@Emilio-Megamo Reason Right, physics not vibes - let's do this properly.
The fork swap (BB height)
Your stock fork (Fox 36 Float AWL HD, 160mm) has a verified axle-to-crown of 571mm on the 29" version. A Fox 38 at 170mm travel sits at 583.7mm A2C. That's a Δ of
~12.7mm longer, not the 10mm you'd assume from travel alone - the 38's crown is physically taller than the 36's.
That extra length runs along the steerer axis, which sits at your head angle (63.5° from horizontal on the Reason). So the front end doesn't rise by the full 12.7mm - it rises by:
Δfront ≈ ΔA2C × sin(HA) = 12.7 × sin(63.5°) ≈
11.4mm Then, because the rear wheel stays planted, the whole frame rotates about the rear contact patch rather than the front rising in isolation. BB rise is that front rise scaled by where the BB sits along the wheelbase:
ΔBB ≈ Δfront × (chainstay / wheelbase) On the
M frame (chainstay 454mm), using the verified geometry, that ratio is roughly 0.35 - 0.37 depending on exact wheelbase for your size - so:
ΔBB ≈ 4mm rise (ballpark - tell me S/M/L and I'll tighten it up, since wheelbase is size-specific and I don't want to fudge it)
Head angle will also slacken, by roughly 0.4 - 0.5°, for the same geometric reason.
Climbing - what actually changes
The BB/HA shift from the fork is small enough on its own to be background noise.
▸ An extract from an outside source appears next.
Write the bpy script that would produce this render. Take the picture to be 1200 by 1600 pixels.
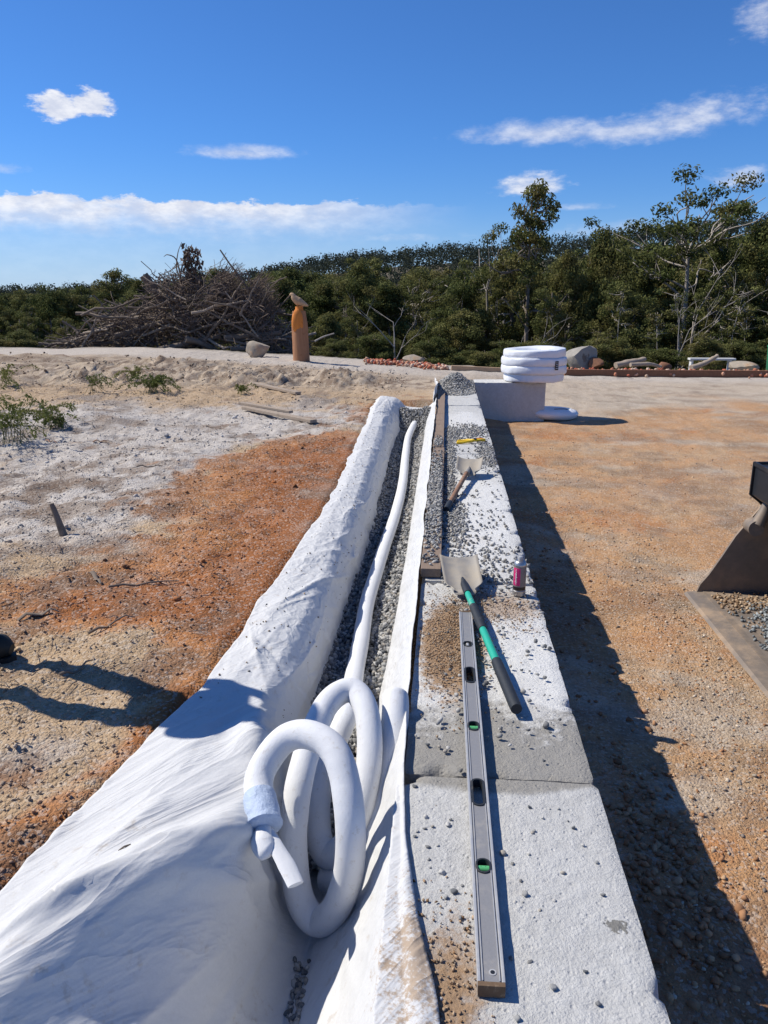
import bpy, bmesh, math, random
import numpy as np
from mathutils import Vector, Matrix, Euler
R = math.radians
for o in list(bpy.data.objects): bpy.data.objects.remove(o)
SC = bpy.context.scene
COL = SC.collection

# ------------------------------------------------------------------ camera
PITCH, YAW, CAMH = R(15.509), R(4.545), 1.45     # wall top is z = 0, the wall runs along +Y
fwd = Vector((-math.sin(YAW)*math.cos(PITCH), math.cos(YAW)*math.cos(PITCH), -math.sin(PITCH)))
rgt = Vector((math.cos(YAW), math.sin(YAW), 0)); upv = rgt.cross(fwd)
cd = bpy.data.cameras.new('camera'); cam = bpy.data.objects.new('camera', cd); COL.objects.link(cam)
cd.sensor_fit = 'HORIZONTAL'; cd.sensor_width = 36; cd.lens = 36; cd.clip_start = .05; cd.clip_end = 5000
M = Matrix((rgt, upv, -fwd)).transposed().to_4x4(); M.translation = (0, 0, CAMH)
cam.matrix_world = M; SC.camera = cam

# ------------------------------------------------------------------ light
SUN_EL = R(47.3); SDX, SDY = -.970, .243           # horizontal direction towards the sun
SUN_AZ = math.atan2(SDX, SDY)
sd = bpy.data.lights.new('sun', 'SUN'); sun = bpy.data.objects.new('sun', sd); COL.objects.link(sun)
sd.energy = 4.7; sd.angle = R(.53); sd.color = (1, .94, .83)
sv = Vector((SDX*math.cos(SUN_EL), SDY*math.cos(SUN_EL), math.sin(SUN_EL))).normalized()
sun.rotation_euler = sv.to_track_quat('Z', 'Y').to_euler(); sun.location = (-20, 5, 30)
SC.view_settings.view_transform = 'Standard'; SC.view_settings.look = 'None'
SC.view_settings.exposure = .25; SC.view_settings.gamma = 1
SC.render.engine = 'CYCLES'
SC.cycles.max_bounces = 6; SC.cycles.diffuse_bounces = 3; SC.cycles.glossy_bounces = 2; SC.cycles.transparent_max_bounces = 4
SC.cycles.transmission_bounces = 3; SC.cycles.caustics_reflective = False; SC.cycles.caustics_refractive = False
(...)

The bigger climbing effect is your
55mm rise bar - that doesn't touch BB height at all (it's a cockpit change, not a suspension one), but it moves your hands up and back, which shifts your weight rearward. Combined with the slacker head angle putting the front wheel further out, expect:
• Steep techy climbs: front wheel gets light/wanders more easily - you'll need to consciously weight it, more than you do now • Smooth fire-road climbing: negligible difference, arguably more comfortable seated
• Standing/technical low-speed balance: very slightly less precise front-end feel None of this is a reason not to do it - it's just what you're trading for a burlier, more travel-forward front end. If you're mostly riding techy enduro terrain rather than long fire-road grinds, that trade is usually worth it.